Flop: 5h-6h-2d. Though I thought the button would continuation-bet anything if we all checked to him, I didn't want to take the chance of it being checked all around, because there were too many potentially scary cards that could hit the turn. Also, going for a check-raise was not ideal here, I thought, because I was first to act after the likely bettor (the button), so if one of the retirees had hit a set, my check-raise could get really expensive. Better, I decided, to lead out, because the flop was coordinated enough that a set would probably raise to protect against draws, so I could get away, if necessary, with the cost of just my opening bet, rather than having to face a likely all-in from a slow-played set after having put in a large check-raise. I bet $30. Our senior citizens folded fairly quickly. When it was his turn, the button instantly shoved for $181. I had him covered by less than $10.

I didn't have a ton of information on him. This was the first time he had made any move this large or aggressive. The most salient fact here was the size of the reraise--six times my bet. I thought that a big overpair would be more likely to raise smaller. Would he do that with a set? Possible, given the consideration of the draws. But in my experience, most $1-2 players just LURVE to get cute with sets, and shoving doesn't give them the satisfaction of the trap. The size of the bet seemed to me to be either a big pair not wanting to get drawn out on, or a strong draw (e.g., A-Q in hearts) that was semi-bluffing. He had taken no time at all to decide on the push, and I thought that a set would take a minute to consider the options for how to play it.

I thought about it a while. I decided that I had most of the big pairs beat and was a substantial favorite against a draw. I have a really strong distaste for putting in my whole stack with just an overpair, but this seemed to me like one of the occasional places where I likely had the best of it with nothing more than unimproved kings. I called and showed.

My opponent flipped over 8h-9h, for a gutshot straight-flush draw. I was indeed a favorite, though not by as comfortable a margin as I would have liked.
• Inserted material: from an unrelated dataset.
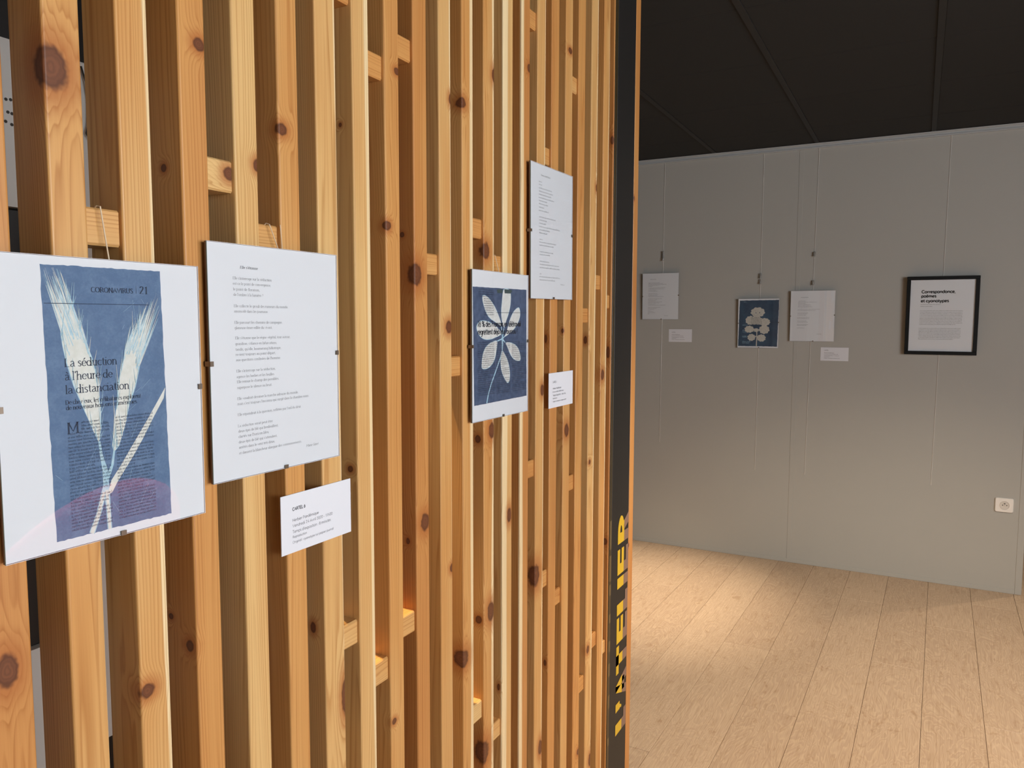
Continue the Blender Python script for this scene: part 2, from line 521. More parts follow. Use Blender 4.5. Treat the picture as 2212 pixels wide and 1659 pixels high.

To be exact, it was 57% me, 42% him.

The ol' apocrine and eccrine glands went into overdrive on the turn, which was a black 8, giving him a pair. He gained more outs, but, of course, was left with only one card on which to hit, so I improved a little statistically: 64%/36% now. Still, I could just hear Mike Sexton, in that overexcited voice that he gets when all the money is in and it's down to one card: "He can hit a heart, a 7, an 8, or a 9. Vince, Grump is going to have dodge a lot of cards here!"
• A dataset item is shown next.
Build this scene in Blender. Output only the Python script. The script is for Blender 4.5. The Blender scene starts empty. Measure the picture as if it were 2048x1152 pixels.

My sweat was extended when the dealer put out the river, but I couldn't see it, because his hand hovered where it blocked my view. (This was not purposeful on his part.) I could see a flash of red on a face card, but that was it. He actually announced the winner before I could see what had happened: "Kings." He moved his hand, and I finally saw that the jack of diamonds had joined the board. Whew!

Score one for us old guys.

Oh, and admit it: You had to look up "apocrine and eccrine glands," didn't you?


Josie said...

Yeah, I had to look them both up. :P

Tic_Tac_Buccinski said...

I really like the way you played the hand and obviously like the results. Your definitely playing at higher level than me and so many other $1/$2 NL players. I'm amazed that all your reads were right on.

I would of played this completely different. I would of thought the old timers that limped would not of called even the $10 raise so why not put a min raise to $20 that's likely going to be called by the initial raiser and get the same value preflop that you would if the older timers called the $10. Also this way it's only two to the flop instead of 4. Against 4 players your only a slight favorite on the flop heads up however it's more likely that your ahead. Also my thinking is on the flop the only way you’re getting more money in the pot from of the old timers is if there ahead.

The problem I think with the way I would of played it is by doing the min raise I'm advertising my range against the other players and I likely don't get the opportunity like you did to have the young guy push all-in on the flop with just draws.

Well played.

Anonymous said...

Hey Grump,

Enjoy your posts and regular blog. So many try to make it with Poker in Vegas and give up Vegas and blogging after a few months to a year. Yours is the gift that keeps on giving.

Had a question for you... Without getting into numerical details, does Poker really pay for all you bills or do you have some external sources of income like investments, annnuities or some other sort of pension? Because every now and then you'll report some sort of downswing where you are stuck a few hundred dollars but withing a few days of that post where you are disgruntled with Poker, you will be back in the saddle again. So just wondering, how do you deal with the streaks? External income? Income from this website?

Just curious...

Grange95 said...

I did not have to look those words up. Have to get up pretty early in the morning to slip something scientific past me!

BTW, I think this is a great example of the "it depends" and "trust your reads" rules of poker. I hate riding an overpair to the river, but sometimes, you just have to do it. Great write up.